Hey, I've been around here long enough to know that 3/8" tubing will hurt flow measurably and therefore increase temps, but hear me out on this...
On my new rig, I'm going to run a loop dedicated for the CPU. I'll use 7/16" on this loop for sure. In fact, on my bench setup, I'm already using this loop to stabilize my overclock with good success.
When I'm done on the bench, the other loop will cool the Digital PWM, the NB, SB, GPU (8800GTX with EK FC block), and my water cooled PSU. The main intent of the second loop is to eliminate noise while providing enough cooling to maintain overclocks. I don't need record temps... I just need "enough" cooling.
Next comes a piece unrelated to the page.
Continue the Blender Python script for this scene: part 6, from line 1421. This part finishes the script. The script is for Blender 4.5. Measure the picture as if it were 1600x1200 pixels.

Question is, will a separate loop with a DDC Ultra, PA-120.2 and the above mentioned blocks likely have enough cooling capacity to beat air cooling even with 3/8" tubing?
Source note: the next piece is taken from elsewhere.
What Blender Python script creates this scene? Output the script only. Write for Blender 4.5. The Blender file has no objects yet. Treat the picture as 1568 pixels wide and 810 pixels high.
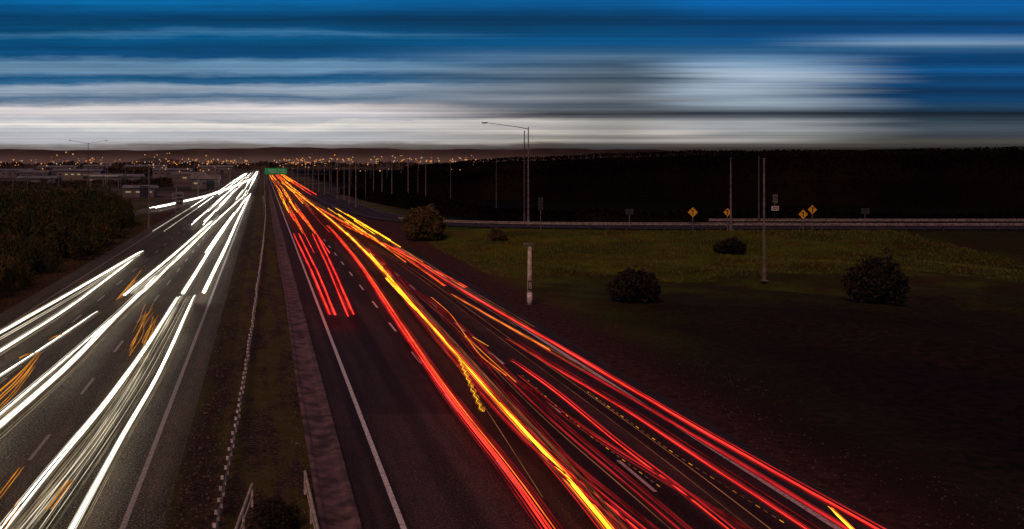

The thing is, I'm meeting my stable OC objectives with good air cooling on these components on the bench now, so I'm assuming (hopefully correctly) that when I switch to water, even with 3/8" tubing on the secondary loop, it will be better than the air cooling I'm using now.
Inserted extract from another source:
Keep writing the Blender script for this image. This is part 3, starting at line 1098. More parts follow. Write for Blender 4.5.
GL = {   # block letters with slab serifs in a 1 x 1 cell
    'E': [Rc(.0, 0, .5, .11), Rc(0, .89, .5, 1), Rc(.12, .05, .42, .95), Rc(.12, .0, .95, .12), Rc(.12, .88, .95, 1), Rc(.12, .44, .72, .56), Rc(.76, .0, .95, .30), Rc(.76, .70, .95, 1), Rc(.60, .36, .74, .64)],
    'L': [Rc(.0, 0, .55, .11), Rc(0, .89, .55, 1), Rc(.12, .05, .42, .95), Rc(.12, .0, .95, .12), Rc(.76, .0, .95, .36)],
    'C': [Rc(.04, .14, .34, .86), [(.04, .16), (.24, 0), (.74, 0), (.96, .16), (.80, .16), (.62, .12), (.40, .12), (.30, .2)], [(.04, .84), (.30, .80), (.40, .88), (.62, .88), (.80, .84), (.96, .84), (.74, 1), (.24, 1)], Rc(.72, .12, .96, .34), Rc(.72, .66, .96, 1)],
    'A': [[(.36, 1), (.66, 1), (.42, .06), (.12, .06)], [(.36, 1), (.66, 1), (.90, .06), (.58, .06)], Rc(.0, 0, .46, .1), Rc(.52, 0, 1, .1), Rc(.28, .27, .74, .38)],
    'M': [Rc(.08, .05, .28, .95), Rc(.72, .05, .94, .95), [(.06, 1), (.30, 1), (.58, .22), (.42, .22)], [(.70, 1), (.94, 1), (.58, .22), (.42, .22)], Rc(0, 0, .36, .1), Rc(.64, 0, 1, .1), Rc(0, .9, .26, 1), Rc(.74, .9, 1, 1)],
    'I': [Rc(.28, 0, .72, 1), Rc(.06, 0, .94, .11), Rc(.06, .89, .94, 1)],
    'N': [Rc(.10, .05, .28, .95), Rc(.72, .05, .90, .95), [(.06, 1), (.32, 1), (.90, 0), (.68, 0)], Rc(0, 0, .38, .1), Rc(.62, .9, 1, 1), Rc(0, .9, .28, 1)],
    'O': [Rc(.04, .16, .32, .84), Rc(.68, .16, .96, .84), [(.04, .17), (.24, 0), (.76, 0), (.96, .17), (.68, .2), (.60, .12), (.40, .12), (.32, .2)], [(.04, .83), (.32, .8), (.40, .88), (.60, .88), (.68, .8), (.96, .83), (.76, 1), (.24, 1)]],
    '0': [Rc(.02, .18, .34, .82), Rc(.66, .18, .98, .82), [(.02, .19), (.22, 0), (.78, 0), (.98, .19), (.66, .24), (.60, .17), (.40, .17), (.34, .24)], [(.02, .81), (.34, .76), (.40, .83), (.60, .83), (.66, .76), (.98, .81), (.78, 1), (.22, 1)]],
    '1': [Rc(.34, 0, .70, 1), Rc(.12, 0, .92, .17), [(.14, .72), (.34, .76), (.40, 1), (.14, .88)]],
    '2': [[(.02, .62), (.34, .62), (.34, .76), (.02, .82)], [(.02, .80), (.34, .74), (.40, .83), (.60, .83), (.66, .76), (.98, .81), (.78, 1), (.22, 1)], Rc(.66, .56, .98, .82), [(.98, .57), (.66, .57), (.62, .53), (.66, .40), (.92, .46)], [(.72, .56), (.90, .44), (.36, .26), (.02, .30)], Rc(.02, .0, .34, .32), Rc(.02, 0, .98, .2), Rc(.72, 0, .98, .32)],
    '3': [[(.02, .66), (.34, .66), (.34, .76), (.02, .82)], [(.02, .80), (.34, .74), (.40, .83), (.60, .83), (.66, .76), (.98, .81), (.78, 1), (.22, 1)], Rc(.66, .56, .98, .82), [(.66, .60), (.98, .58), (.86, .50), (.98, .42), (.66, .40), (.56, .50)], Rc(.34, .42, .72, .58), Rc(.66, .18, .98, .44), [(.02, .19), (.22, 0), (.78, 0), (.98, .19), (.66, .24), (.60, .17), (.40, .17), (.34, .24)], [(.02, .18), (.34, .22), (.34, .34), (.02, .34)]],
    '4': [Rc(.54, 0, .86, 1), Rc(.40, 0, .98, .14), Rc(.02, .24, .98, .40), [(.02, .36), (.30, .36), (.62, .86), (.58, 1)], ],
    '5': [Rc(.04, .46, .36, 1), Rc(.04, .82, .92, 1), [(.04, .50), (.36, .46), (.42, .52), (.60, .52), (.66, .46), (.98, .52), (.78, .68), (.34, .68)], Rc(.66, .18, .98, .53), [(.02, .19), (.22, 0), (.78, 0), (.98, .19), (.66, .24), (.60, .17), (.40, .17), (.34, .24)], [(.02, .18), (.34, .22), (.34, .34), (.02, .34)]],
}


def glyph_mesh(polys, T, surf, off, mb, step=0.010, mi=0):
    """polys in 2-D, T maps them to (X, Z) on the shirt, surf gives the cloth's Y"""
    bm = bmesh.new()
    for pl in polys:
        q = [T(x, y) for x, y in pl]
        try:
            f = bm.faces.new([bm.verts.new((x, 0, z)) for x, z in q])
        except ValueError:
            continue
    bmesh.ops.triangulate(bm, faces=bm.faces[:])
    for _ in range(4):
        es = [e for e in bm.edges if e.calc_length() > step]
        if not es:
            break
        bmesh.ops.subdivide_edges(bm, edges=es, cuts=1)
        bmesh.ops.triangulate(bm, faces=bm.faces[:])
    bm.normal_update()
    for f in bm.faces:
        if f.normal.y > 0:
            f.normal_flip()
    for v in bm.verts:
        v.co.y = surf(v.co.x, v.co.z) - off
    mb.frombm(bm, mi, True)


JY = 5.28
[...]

Why not just use 7/16" all around?... I could do that and may still, but if I go with 3/8" tubing, I can use some much more attractive compression fittings instead of ugly barbs. I can't use compression fittings with 7/16 or 1/2 because the locking rings will interfer with each other because the fittings will be too close together on most of these small secondary blocks. It will also be somewhat tidier and less cluttered looking loop with slightly smaller tubing.
The bottom line is, can I exchange a bit of cooling performance for some cosmetic improvements without actually loosing any system performance?